Renewable Biomass Fairness Act Aims for Cost Parity
A lingering theme heading into 2010 is the gross underutilization of biomass resources for power and transportation fuels. While many obstacles still exist — from the sourcing, collection, and transportation of feedstocks to the financing and permitting of facilities – biomass nevertheless represents an abundant and proven renewable source of energy.
To date, biomass has not received the same level of subsidies as the solar and wind sectors. As Biomass Intel reported in 2009, the Renewable Biomass Fairness Act (H.R. 4374) was introduced in the House to give biomass a much needed boost and it could very well do the trick.
The bill is part of a package of legislation introduced by Rep. Stephanie Herseth Sandlin to promote healthy forests, renewable energy, and rural jobs:
This legislation recognizes the great potential for woody biomass to contribute to our energy independence and to job creation in rural states. Despite this great potential, electricity produced from renewable biomass does not enjoy the same tax incentives as other sources of renewable energy. The Renewable Biomass Fairness Act remedies this discrepancy, by ensuring that the production of electricity from renewable biomass receives the same tax credit as wind and solar energy.
Biomass Power Association President Bob Cleaves says the act includes numerous important features for existing and new biomass facilities, citing the closing of the cellulosic biofuel loophole and rate parity:
The association is obviously supportive of it…we think this legislation is going to get large bipartisan support. I don’t see a lot of opposition.

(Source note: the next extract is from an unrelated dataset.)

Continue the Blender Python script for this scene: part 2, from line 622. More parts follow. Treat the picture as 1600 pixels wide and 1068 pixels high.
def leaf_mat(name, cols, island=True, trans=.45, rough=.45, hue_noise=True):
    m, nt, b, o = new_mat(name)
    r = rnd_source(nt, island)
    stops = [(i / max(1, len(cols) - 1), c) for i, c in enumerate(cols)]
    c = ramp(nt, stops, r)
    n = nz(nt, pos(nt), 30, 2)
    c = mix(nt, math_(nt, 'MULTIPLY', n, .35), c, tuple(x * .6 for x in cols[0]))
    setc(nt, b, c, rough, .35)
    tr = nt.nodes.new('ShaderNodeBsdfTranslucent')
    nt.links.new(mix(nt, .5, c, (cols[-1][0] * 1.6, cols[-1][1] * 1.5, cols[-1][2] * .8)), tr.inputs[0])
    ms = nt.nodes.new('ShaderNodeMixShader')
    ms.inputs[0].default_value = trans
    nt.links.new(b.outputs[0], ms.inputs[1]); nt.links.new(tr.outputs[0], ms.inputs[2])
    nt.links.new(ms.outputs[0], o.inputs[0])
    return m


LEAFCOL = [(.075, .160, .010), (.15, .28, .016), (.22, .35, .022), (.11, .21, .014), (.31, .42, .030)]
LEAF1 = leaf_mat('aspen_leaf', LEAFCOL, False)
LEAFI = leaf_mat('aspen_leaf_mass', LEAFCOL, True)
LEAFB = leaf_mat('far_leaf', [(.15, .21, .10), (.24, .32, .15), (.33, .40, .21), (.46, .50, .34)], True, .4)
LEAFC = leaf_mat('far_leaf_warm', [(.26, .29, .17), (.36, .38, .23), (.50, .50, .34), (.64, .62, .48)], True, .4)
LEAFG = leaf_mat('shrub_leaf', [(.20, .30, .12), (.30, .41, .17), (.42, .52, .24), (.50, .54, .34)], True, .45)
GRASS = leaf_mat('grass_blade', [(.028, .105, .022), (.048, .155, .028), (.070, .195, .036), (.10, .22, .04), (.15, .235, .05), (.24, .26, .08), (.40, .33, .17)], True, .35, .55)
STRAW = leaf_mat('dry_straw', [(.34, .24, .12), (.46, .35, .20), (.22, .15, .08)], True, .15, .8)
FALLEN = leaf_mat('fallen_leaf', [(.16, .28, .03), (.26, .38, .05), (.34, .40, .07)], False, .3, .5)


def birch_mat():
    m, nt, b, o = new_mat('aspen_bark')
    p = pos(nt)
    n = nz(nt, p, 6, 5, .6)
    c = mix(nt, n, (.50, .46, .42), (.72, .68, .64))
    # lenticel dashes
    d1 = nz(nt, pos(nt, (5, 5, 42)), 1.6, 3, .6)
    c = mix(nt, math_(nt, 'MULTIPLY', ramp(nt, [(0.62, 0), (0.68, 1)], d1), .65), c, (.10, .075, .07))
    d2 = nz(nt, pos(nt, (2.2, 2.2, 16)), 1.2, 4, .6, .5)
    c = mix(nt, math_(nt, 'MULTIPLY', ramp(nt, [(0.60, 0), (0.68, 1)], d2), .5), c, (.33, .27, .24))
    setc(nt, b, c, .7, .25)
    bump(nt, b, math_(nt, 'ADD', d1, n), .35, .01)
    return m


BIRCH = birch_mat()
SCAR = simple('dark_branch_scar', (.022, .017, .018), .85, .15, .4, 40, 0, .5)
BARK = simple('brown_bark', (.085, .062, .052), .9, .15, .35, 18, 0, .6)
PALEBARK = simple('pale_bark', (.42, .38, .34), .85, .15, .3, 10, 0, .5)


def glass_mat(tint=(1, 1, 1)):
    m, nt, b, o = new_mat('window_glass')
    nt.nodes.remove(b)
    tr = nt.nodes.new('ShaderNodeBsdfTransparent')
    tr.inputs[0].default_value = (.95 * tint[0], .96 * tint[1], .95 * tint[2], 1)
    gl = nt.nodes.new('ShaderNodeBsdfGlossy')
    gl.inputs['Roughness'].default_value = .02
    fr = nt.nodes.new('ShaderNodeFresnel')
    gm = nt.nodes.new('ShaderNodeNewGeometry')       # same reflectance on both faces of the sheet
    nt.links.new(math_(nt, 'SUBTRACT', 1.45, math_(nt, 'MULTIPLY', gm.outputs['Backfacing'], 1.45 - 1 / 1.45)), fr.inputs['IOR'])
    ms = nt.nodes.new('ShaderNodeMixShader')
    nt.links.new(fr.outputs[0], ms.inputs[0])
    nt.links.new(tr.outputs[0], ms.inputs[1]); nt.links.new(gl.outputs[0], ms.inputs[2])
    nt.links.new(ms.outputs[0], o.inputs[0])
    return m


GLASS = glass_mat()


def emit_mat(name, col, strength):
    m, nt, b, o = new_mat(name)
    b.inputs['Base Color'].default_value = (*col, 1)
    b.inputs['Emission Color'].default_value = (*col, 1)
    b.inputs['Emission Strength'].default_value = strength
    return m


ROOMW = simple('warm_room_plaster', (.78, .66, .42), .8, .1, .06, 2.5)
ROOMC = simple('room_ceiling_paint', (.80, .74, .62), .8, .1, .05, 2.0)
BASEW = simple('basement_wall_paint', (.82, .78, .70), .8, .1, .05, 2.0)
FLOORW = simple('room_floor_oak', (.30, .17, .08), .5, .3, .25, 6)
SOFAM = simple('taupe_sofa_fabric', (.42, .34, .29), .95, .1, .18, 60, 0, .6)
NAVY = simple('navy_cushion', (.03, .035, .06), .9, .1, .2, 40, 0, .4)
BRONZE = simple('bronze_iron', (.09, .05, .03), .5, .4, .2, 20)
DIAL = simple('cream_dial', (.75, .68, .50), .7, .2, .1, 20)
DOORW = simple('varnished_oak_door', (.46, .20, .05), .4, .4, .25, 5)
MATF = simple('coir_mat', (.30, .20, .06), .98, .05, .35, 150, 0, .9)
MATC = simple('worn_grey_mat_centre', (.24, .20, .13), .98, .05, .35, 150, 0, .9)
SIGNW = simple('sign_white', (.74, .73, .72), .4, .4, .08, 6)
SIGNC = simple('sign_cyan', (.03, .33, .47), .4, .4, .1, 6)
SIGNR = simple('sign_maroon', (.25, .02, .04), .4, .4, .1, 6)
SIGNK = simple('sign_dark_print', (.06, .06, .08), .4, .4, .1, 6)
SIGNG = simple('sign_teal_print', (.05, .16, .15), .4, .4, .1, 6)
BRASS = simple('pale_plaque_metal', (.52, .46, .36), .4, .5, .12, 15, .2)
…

As Cleaves also notes, several elements of the bill have been included in other renewable energy legislation in the past 12 months, but this is an act that brings it all together.
The bill would amend the Internal Revenue Code of 1986 to extend the credit for electricity produced from biomass, to provide credit rate parity under such credit, and to exclude certain unprocessed fuels from the cellulosic biofuel producer credit. Below is an overview of some of the key provisions.
Extension of Renewable Energy Credit
The act would extend each provision of section 45(d) of the Internal Revenue Code of 1986 (Code) relating to qualified facilities from 2014 to 2019. The extension applies to both closed-loop and open-loop biomass facilities.
Rate Parity for Biomass Facilities Under the Renewable Resources Tax Credit
The act would increase the credit for renewable biomass electricity from 0.9 cents per kilowatt hour (kWh) to 1.8 cents per kWh.
Extended Credit Period for Certain Open-Loop Biomass Facilities
The act would provide a five-year extension of the credit period for open-loop biomass power plants placed in service on or before August 8, 2005, which expired at the end of 2009. It is ucnlear whether the credit would be applied retroactively.
Exclusion of Unprocessed Fuels From the Cellulosic Biofuel Producer Credit
The act would eliminate a loophole in the 2008 Farm Bill that allows paper manufacturers to claim a $1.01-per-gallon cellulosic biofuel tax credit based on their use of black liquor — a byproduct of paper manufacturing—to produce energy.
Sandin’s office asserts that paper manufacturers can already claim an alternative fuels tax credit established by the 2005 Highway Bill.
Over in the Senate, Senator Grassley (R-IA) introduced the Clean Renewable Energy Advancement Tax Extension Jobs Act of 2009 or the CREATE Jobs Act, which would amend the Internal Revenue Code to extend the tax credit for open-loop biomass facilities through 2016.